Seniors-only stratas are less common than they used to be, said Sandy Wagner, president of Vancouver Island Strata Owners Association, which has 9,000 members.

“People find that with having only seniors in the building, they don’t have a lot of active people who want to be on strata councils — that’s a good reason to lower the age limit,” Wagner said.

Another is the difficulty living around the strata’s rules, especially for seniors who want their grandchildren to visit.

“Many people aren’t aware of [the rules] when they move in,” Wagner said. “They say they only want their grandchildren to visit for a couple of weeks, and it may or may not be allowed under the bylaws.”

Strata rules can only restrict the age of residents, not the age of unit owners. That became a problem for another woman Wagner knows, who while in her 40s inherited a unit in a 55-and-up complex. She couldn’t live there and couldn’t rent it out because the strata banned rentals.

“She tried unsuccessfully to get around the no-rental restrictions and it cost more in fines over the long term than it would have to just leave it empty and pay the monthly strata fees — she eventually sold the unit before she turned 55,” said Wagner.

With the increasing number of seniors moving to Greater Victoria for the climate, the demand for age-restricted condominiums is likely to go up, said Andrew Ramlo, an urban planner with Urban Futures Consulting.

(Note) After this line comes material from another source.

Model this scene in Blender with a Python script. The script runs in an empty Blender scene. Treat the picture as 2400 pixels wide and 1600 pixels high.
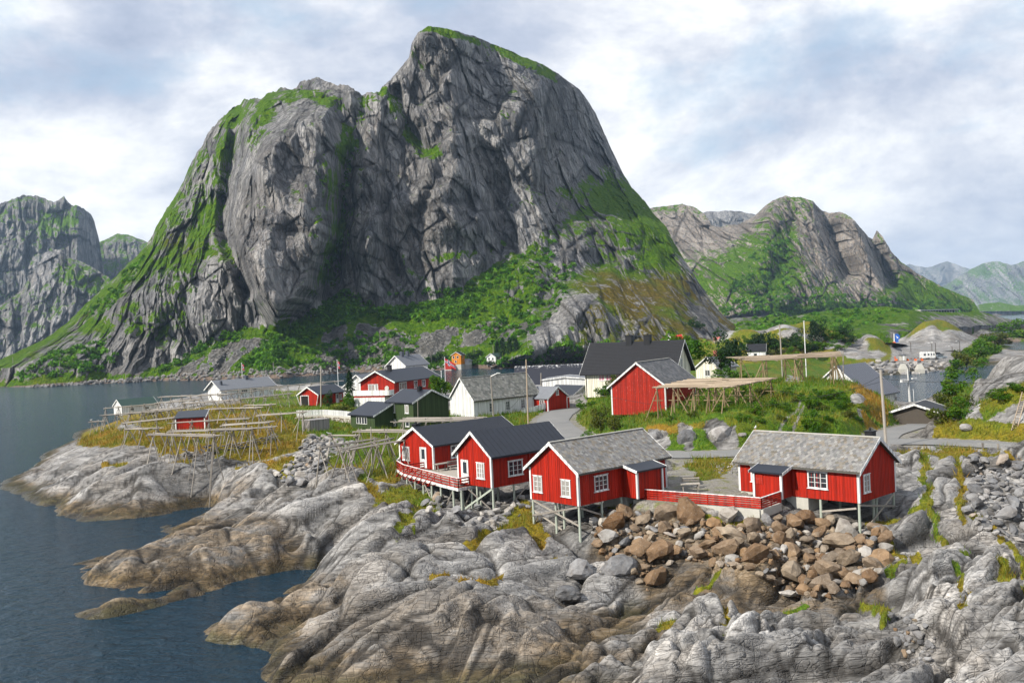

“The CRD certainly has an older population … and I would probably say that you’re probably going see an increase in the numbers of condos that will be age-restricted,” said Ramlo.

“There’s a reason why those those restrictions are there and that’s generally because there’s a certain segment of the population that’s going to want to enjoy or require to be in that type of situation.

“Might be a bunch of young folks with no kids or a bunch of older folks who don’t have any kids either and they just want that type of lifestyle.”

Communities thrive with diversity, so seniors housing can work well when it’s in proportion to a larger community, Ramlo said.

“The communities that work well have a good mix of things, whether that be people and ages or uses with respect to the corner store, a seniors’ centre and a daycare. Diversity is a good thing.”

Diversity can create and promote livability in general in a community, Ramlo said.

“But that said, there’s always going to be a certain segment of the population who say, ‘I just want to be with people who are like me,’ whether that be a seniors’ community … or a younger community that has a restriction on things like kids.”